begin DATA PROVIDED
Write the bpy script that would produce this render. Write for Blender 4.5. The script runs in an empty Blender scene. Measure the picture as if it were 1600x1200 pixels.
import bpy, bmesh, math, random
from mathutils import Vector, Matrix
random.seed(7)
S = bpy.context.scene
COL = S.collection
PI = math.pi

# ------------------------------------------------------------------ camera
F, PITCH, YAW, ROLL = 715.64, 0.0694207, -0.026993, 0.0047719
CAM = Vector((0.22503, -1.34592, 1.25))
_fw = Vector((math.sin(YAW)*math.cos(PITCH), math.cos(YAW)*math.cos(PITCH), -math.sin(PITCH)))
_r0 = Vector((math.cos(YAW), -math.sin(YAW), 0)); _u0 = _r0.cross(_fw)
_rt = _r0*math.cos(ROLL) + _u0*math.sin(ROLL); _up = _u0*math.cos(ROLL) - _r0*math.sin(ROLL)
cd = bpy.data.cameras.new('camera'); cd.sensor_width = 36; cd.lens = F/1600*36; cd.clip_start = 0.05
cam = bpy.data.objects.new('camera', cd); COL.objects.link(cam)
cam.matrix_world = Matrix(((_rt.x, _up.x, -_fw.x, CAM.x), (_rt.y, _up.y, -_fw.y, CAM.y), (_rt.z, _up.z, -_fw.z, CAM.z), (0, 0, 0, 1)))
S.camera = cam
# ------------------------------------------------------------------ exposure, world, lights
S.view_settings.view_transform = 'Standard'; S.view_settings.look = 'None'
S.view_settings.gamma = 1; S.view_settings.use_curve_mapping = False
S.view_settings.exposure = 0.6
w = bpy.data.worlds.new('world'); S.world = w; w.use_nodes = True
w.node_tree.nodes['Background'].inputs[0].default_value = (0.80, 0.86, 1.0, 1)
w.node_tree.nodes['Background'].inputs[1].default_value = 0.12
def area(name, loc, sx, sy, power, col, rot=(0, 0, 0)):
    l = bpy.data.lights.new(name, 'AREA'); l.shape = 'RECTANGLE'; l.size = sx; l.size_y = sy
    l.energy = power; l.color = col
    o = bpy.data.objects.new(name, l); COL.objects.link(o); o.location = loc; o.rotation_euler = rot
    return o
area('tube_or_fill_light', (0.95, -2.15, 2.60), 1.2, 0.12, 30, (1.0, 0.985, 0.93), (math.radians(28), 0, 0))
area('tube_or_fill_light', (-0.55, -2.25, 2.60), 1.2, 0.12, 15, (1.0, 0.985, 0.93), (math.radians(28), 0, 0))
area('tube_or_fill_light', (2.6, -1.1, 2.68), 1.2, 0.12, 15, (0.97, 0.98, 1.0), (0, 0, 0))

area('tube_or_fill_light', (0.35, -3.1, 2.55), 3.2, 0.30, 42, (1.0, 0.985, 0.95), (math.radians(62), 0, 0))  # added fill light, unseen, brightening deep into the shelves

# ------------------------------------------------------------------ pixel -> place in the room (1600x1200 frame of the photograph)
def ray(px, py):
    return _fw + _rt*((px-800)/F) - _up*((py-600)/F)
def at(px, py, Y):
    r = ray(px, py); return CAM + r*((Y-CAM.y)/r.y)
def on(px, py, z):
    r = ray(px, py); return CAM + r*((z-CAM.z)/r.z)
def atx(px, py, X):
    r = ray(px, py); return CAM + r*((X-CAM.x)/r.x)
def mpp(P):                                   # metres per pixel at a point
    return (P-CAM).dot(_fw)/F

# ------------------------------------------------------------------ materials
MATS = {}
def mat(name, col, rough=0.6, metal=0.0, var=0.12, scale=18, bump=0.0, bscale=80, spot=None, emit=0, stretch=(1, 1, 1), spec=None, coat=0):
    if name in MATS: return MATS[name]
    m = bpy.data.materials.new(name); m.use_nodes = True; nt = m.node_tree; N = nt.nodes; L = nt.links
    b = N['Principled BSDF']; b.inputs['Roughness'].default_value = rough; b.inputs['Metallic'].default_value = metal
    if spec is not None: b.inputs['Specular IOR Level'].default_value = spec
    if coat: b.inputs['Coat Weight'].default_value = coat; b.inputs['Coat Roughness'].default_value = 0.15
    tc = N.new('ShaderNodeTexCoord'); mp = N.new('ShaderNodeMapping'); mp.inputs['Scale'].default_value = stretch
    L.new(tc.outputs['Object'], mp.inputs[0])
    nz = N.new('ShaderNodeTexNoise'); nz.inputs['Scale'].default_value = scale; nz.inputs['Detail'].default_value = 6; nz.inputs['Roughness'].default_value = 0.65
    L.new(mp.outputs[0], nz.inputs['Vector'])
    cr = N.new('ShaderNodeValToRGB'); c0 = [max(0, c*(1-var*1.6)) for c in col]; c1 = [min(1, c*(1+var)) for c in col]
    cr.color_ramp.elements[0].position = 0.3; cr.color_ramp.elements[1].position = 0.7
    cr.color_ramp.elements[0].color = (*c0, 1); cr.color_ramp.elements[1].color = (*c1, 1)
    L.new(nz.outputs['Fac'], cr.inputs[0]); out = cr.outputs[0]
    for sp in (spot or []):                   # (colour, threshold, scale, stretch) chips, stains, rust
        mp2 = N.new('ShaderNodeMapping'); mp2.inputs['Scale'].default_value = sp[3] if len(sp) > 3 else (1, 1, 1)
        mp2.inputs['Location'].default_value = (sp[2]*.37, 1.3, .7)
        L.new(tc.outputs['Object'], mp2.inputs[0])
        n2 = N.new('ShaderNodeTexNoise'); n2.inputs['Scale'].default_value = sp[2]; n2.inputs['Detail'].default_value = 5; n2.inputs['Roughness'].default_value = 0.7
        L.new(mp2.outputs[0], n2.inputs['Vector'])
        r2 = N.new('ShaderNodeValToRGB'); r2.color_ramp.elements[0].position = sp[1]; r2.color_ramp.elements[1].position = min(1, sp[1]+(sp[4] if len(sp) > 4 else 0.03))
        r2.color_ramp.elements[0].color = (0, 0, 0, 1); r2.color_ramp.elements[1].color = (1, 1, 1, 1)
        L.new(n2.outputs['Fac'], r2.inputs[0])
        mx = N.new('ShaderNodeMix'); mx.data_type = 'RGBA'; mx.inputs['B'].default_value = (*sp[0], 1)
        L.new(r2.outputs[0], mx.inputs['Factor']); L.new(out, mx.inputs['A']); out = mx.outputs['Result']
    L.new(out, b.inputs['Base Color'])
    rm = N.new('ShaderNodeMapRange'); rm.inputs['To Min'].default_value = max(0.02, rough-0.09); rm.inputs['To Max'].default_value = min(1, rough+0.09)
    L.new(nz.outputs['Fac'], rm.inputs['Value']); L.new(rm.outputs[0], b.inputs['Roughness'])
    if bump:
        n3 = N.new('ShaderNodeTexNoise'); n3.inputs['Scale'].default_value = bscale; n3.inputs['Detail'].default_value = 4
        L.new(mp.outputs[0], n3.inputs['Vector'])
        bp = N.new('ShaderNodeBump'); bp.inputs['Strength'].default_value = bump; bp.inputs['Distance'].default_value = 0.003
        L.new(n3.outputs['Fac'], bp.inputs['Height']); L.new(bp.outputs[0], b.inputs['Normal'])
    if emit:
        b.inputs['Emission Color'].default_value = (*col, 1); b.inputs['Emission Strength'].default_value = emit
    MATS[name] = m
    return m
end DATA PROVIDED
* _WHAT YOU NEED TO DO_
Quote exactly the stretch of lines above that starts at the first one and ends at the line with "PI = math.pi", and nothing beyond it.

* _WRITTEN SOLUTION_
Write the bpy script that would produce this render. Write for Blender 4.5. The script runs in an empty Blender scene. Measure the picture as if it were 1600x1200 pixels.
import bpy, bmesh, math, random
from mathutils import Vector, Matrix
random.seed(7)
S = bpy.context.scene
COL = S.collection
PI = math.pi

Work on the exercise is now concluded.